PARTE IV.II – “Se não tem pão, que comam brioches”
Por: Renato Drummond Tapioca Neto
A vida para Maria Antonieta ganhara novos ares de otimismo quando esta finalmente cumprira o papel que como princesa estrangeira fora designada para fazer: gerar um herdeiro. No ano de 1781, nascia Luís José, o novo Delfim da França. A notícia foi dada pessoalmente à Rainha por Luís XVI, que não poderia estar mais aliviado com o acontecimento. Disse: “Madame, realizastes os nossos desejos e os da França, sois mãe de um Delfim”. Porém, a felicidade da corte de Versalhes com a chegada do sucessor não avançava para muito além dos muros do palácio. A grande parcela da população, denominada Terceiro Estado, sofria com a escassez de alimentos, acentuada pela incapacidade do governo em solucionar o déficit econômico, o que despertou uma consciência de ódio geral contra a luxuosa vida levada pelos nobres da corte e pelo que consideravam a principal figura do esbanjamento: a Rainha Maria Antonieta. Era chegado o momento da máquina publicitária do século XVIII trabalhar a todo vapor.

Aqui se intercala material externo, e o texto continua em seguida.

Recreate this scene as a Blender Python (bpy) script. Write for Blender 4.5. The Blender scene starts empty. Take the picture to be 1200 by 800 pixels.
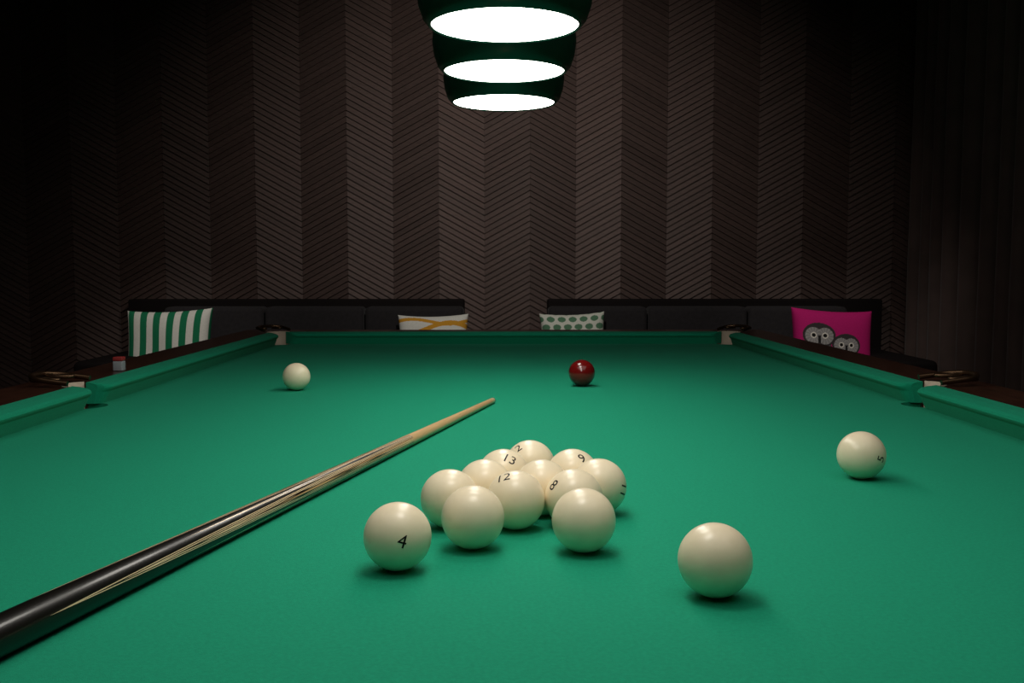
import bpy, bmesh, math, random
from mathutils import Vector, Matrix
random.seed(7)
scene = bpy.context.scene
scene.view_settings.view_transform = 'Standard'
scene.view_settings.look = 'None'
COL = scene.collection
R = math.radians

# ---------------------------------------------------------------- materials
def mat(name, color, rough=0.5, metal=0.0, var=0.0, vscale=8.0, bump=0.0, bscale=200.0,
        coat=0.0, sheen=0.0, attr=None, spec=0.5, stretch=None):
    m = bpy.data.materials.new(name); m.use_nodes = True
    nt = m.node_tree; b = nt.nodes['Principled BSDF']
    b.inputs['Roughness'].default_value = rough
    b.inputs['Metallic'].default_value = metal
    b.inputs['Coat Weight'].default_value = coat
    b.inputs['Coat Roughness'].default_value = 0.08
    b.inputs['Sheen Weight'].default_value = sheen
    b.inputs['Specular IOR Level'].default_value = spec
    tc = nt.nodes.new('ShaderNodeTexCoord')
    vec = tc.outputs['Object']
    if stretch:
        mp = nt.nodes.new('ShaderNodeMapping'); mp.inputs['Scale'].default_value = stretch
        nt.links.new(vec, mp.inputs['Vector']); vec = mp.outputs['Vector']
    if attr:
        at = nt.nodes.new('ShaderNodeAttribute'); at.attribute_name = attr
        base = at.outputs['Color']
    else:
        rgb = nt.nodes.new('ShaderNodeRGB'); rgb.outputs[0].default_value = (*color, 1)
        base = rgb.outputs[0]
    if var > 0:
        n = nt.nodes.new('ShaderNodeTexNoise'); n.inputs['Scale'].default_value = vscale
        n.inputs['Detail'].default_value = 5
        nt.links.new(vec, n.inputs['Vector'])
        mr = nt.nodes.new('ShaderNodeMapRange')
        mr.inputs['From Min'].default_value = 0.3; mr.inputs['From Max'].default_value = 0.7
        mr.inputs['To Min'].default_value = 1 - var; mr.inputs['To Max'].default_value = 1 + var
        nt.links.new(n.outputs['Fac'], mr.inputs['Value'])
        vm = nt.nodes.new('ShaderNodeVectorMath'); vm.operation = 'SCALE'
        nt.links.new(base, vm.inputs[0]); nt.links.new(mr.outputs[0], vm.inputs['Scale'])
        base = vm.outputs[0]
    nt.links.new(base, b.inputs['Base Color'])
    if bump > 0:
        n2 = nt.nodes.new('ShaderNodeTexNoise'); n2.inputs['Scale'].default_value = bscale
        n2.inputs['Detail'].default_value = 3
        nt.links.new(vec, n2.inputs['Vector'])
        bp = nt.nodes.new('ShaderNodeBump'); bp.inputs['Strength'].default_value = bump
        bp.inputs['Distance'].default_value = 0.002
        nt.links.new(n2.outputs['Fac'], bp.inputs['Height'])
        nt.links.new(bp.outputs[0], b.inputs['Normal'])
    return m

def emis(name, color, strength):
    m = bpy.data.materials.new(name); m.use_nodes = True
    nt = m.node_tree; b = nt.nodes['Principled BSDF']
    b.inputs['Base Color'].default_value = (0.8, 0.8, 0.8, 1)
    b.inputs['Emission Color'].default_value = (*color, 1)
    b.inputs['Emission Strength'].default_value = strength
    return m

M_cloth = mat('green_baize', (0.008, 0.300, 0.168), 0.92, var=0.08, vscale=260, bump=0.3, bscale=900, sheen=0.03, spec=0.12)
M_wood = mat('mahogany', (0.050, 0.018, 0.010), 0.35, var=0.35, vscale=14, coat=0.3, stretch=(6, 1, 6))
M_cream = mat('cream_leather', (0.55, 0.46, 0.36), 0.6, var=0.1)
M_bronze = mat('dark_bronze', (0.12, 0.07, 0.04), 0.35, 0.9)
M_leather = mat('black_leather', (0.02, 0.015, 0.012), 0.5, bump=0.2)
M_ivory = mat('ivory_resin', (0.95, 0.83, 0.60), 0.30, var=0.05, vscale=30, coat=0.10)
M_red = mat('burgundy_resin', (0.16, 0.006, 0.006), 0.16, coat=0.4)
M_ink = mat('black_ink', (0.006, 0.006, 0.006), 0.5, spec=0.2)
M_wall = mat('dark_plaster', (0.030, 0.022, 0.020), 0.8, var=0.1)
M_slat = mat('stained_wood_slat', (1, 1, 1), 0.6, var=0.25, vscale=9, attr='Col', stretch=(3, 3, 20), spec=0.3)
M_floor = mat('dark_parquet', (0.05, 0.03, 0.02), 0.4, var=0.3, stretch=(8, 1, 1))
M_ceil = mat('dark_ceiling_paint', (0.03, 0.027, 0.026), 0.9, var=0.05)
M_sofa = mat('charcoal_upholstery', (0.022, 0.020, 0.022), 0.85, var=0.15, vscale=60, bump=0.4, bscale=500, sheen=0.05, spec=0.2)
M_sofaf = mat('black_sofa_frame', (0.007, 0.005, 0.005), 0.8, var=0.1, spec=0.15)
M_curt = mat('brown_velvet', (0.085, 0.055, 0.048), 0.85, var=0.15, bump=0.2, sheen=0.2)
M_fabric = mat('printed_cotton', (1, 1, 1), 0.9, var=0.05, vscale=120, attr='Col', bump=0.3, bscale=400, spec=0.2)
M_shade = mat('green_lamp_glass', (0.004, 0.032, 0.020), 0.35, var=0.08, coat=0.1)
M_lampw = emis('opal_diffuser', (1.0, 0.95, 0.87), 10.5)
M_brass = mat('brass', (0.4, 0.28, 0.12), 0.3, 1.0)
M_cord = mat('black_cord', (0.01, 0.01, 0.01), 0.6)

def cue_material():
    m = bpy.data.materials.new('spliced_lacquered_cue'); m.use_nodes = True
    nt = m.node_tree; b = nt.nodes['Principled BSDF']
    L = nt.links.new
    b.inputs['Roughness'].default_value = 0.35; b.inputs['Coat Weight'].default_value = 0.25
    b.inputs['Specular IOR Level'].default_value = 0.3
    b.inputs['Coat Roughness'].default_value = 0.1
    def M(op, *a):
        n = nt.nodes.new('ShaderNodeMath'); n.operation = op
        for i, x in enumerate(a):
            if isinstance(x, (int, float)): n.inputs[i].default_value = x
            else: L(x, n.inputs[i])
        return n.outputs[0]
    def ramp(fac, stops):
        n = nt.nodes.new('ShaderNodeValToRGB'); n.color_ramp.interpolation = 'CONSTANT'
        el = n.color_ramp.elements
        el[0].position = stops[0][0]; el[0].color = (*stops[0][1], 1)
        el[1].position = stops[1][0]; el[1].color = (*stops[1][1], 1)
        for p, c_ in stops[2:]:
            e = el.new(p); e.color = (*c_, 1)
        L(fac, n.inputs[0]); return n.outputs[0]
    def mix(f_, a, b_):
        n = nt.nodes.new('ShaderNodeMix'); n.data_type = 'RGBA'
        L(f_, n.inputs[0]); L(a, n.inputs[6]); L(b_, n.inputs[7]); return n.outputs[2]
    tc = nt.nodes.new('ShaderNodeTexCoord'); sx = nt.nodes.new('ShaderNodeSeparateXYZ')
    L(tc.outputs['Object'], sx.inputs[0])
    X, Y, Z = sx.outputs
    phi = M('ARCTAN2', Z, X)
    NP = 4
    u = M('ADD', M('MULTIPLY', phi, NP / (2 * math.pi)), 10.0 - 165 * NP / 360.0)
    tri = M('MULTIPLY', M('PINGPONG', u, 0.5), 2.0)          # 0 = centre of light point, 1 = centre of ebony point
    w0 = M('DIVIDE', M('SUBTRACT', 1.46, Y), 0.90)
    w = M('POWER', M('MAXIMUM', w0, 0.0), 0.85)
    d = M('SUBTRACT', w, tri)
    maple = (0.66, 0.43, 0.21); ebony = (0.005, 0.004, 0.003); cream = (0.95, 0.72, 0.45); rose = (0.18, 0.06, 0.03); tan = (0.62, 0.37, 0.18)
    c1 = ramp(d, [(0, ebony), (0.002, cream), (0.07, ebony), (0.15, cream), (0.22, ebony), (0.31, cream), (0.38, rose), (0.42, ebony), (0.50, tan), (0.66, ebony), (0.72, cream), (0.80, maple)])
    wn = M('MULTIPLY', M('SUBTRACT', 1.25, Y), 0.60)
    d2 = M('SUBTRACT', wn, M('SUBTRACT', 1.0, tri))
    isn = M('MULTIPLY', M('GREATER_THAN', d2, 0.0), M('LESS_THAN', d2, 0.07))
    isn = M('MULTIPLY', isn, M('LESS_THAN', d, 0.0))
    rc = nt.nodes.new('ShaderNodeRGB'); rc.outputs[0].default_value = (*cream, 1)
    c2 = mix(isn, c1, rc.outputs[0])
    mp_ = nt.nodes.new('ShaderNodeRGB'); mp_.outputs[0].default_value = (*maple, 1)
    # long ebony splinters running forward into the maple shaft
    w3 = M('MULTIPLY', M('SUBTRACT', Y, 0.56), 0.62)
    isb = M('MULTIPLY', M('GREATER_THAN', M('SUBTRACT', w3, tri), 0.0), M('LESS_THAN', M('ABSOLUTE', M('SUBTRACT', M('SUBTRACT', w3, tri), 0.05)), 0.05))
    isb = M('MULTIPLY', isb, M('LESS_THAN', Y, 1.05))
    eb = nt.nodes.new('ShaderNodeRGB'); eb.outputs[0].default_value = (*ebony, 1)
    c2b = mix(isb, c2, eb.outputs[0])
    c3 = mix(M('LESS_THAN', Y, 0.56), c2b, mp_.outputs[0])
    tipc = ramp(M('MULTIPLY', Y, 10.0), [(0, (0.28, 0.15, 0.08)), (0.07, (0.68, 0.5, 0.3)), (0.22, maple)])
    c4 = mix(M('LESS_THAN', Y, 0.03), c3, tipc)
    mp = nt.nodes.new('ShaderNodeMapping'); mp.inputs['Scale'].default_value = (160, 6, 160)
    L(tc.outputs['Object'], mp.inputs['Vector'])
    n = nt.nodes.new('ShaderNodeTexNoise'); n.inputs['Scale'].default_value = 1.0; L(mp.outputs[0], n.inputs['Vector'])
    vm = nt.nodes.new('ShaderNodeVectorMath'); vm.operation = 'SCALE'
    L(c4, vm.inputs[0]); L(M('ADD', M('MULTIPLY', n.outputs['Fac'], 0.5), 0.75), vm.inputs['Scale'])
    L(vm.outputs[0], b.inputs['Base Color'])
    return m
M_cue = cue_material()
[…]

Maria Antonieta, por Mme. Vigée Le Brun
O mais perverso dos boatos, que muitos ainda acreditam ser verdade, consiste na tradicional historieta de que quando a situação da falta de alimentos chegou aos ouvidos da Rainha, esta, em toda a sua pompa e arrogância, teria dito que na ausência de pão, o povo deveria se saciar com brioches. Diz Antonia Fraser que,
Essa história foi contada pela primeira vez a respeito da princesa espanhola que desposou Luís XIV cem anos antes da chegada de Maria Antonieta à França; continuou a se repetir atribuída a uma série de outras princesas durante todo o século XVIII. Como clichê jornalístico muito prático, talvez nunca morra. Mas não só a história foi atribuída a Maria Antonieta; este comportamento ignorante não combinava com o personagem. Seria muito mais provável que a filantrópica Maria Antonieta, fora dos padrões da época, jogasse impulsivamente seu próprio brioche ao povo faminto à sua frente (FRASER, 2009, p. 13-14).
Sendo assim, esse, assim como tantos outros, não passava de mais um joguete pré-revolucionário que tinha como objetivo culpar a arquiduquesa austríaca pela miséria na França.
É consenso entre os biógrafos de Maria Antonieta de que ela nunca proferiu tais palavras e que, pelo contrário, demonstrava preocupação com a tristeza do povo. Em uma de suas cartas à Imperatriz Maria Teresa, ela chega a comentar sobre o alto preço do pão, dizendo também: “Tenho visto as pessoas nos tratarem tão bem, apesar de suas desgraças, [que] estamos ainda mais obrigados a trabalhar pela felicidade deles”. Conforme dito na citação acima por Antonia Fraser, a famosa frase já era empregada a princesas estrangeiras pelos menos há uns cem anos antes de Maria Antonieta, mas suas origens provavelmente derivam do livro Confissões, do filósofo francês Jean-Jacques Rousseau: “Recordo-me de uma grande princesa a quem se dizia que os camponeses não tinham pão, e que respondeu: ‘Pois que comam brioche’ (outra versão credita a autoria da frase madame Sofia, tia do rei, quando cercada por uma multidão que exigia pão ao seu irmão, Luís de Bourbon). Infelizmente, esse clichê grudou na imagem da rainha e até hoje há quem diga que ela realmente pronunciou estas palavras.
Referências Bibliográficas:
FRASER, Antonia. Maria Antonieta. Tradução de Maria Beatriz de Medina. 4ª edição. Rio de Janeiro: Record, 2009.
LEVER, Evelyne. Maria Antonieta: a última rainha da França. Tradução de S. Duarte. 1ª edição. Rio de Janeiro: Objetiva, 2004.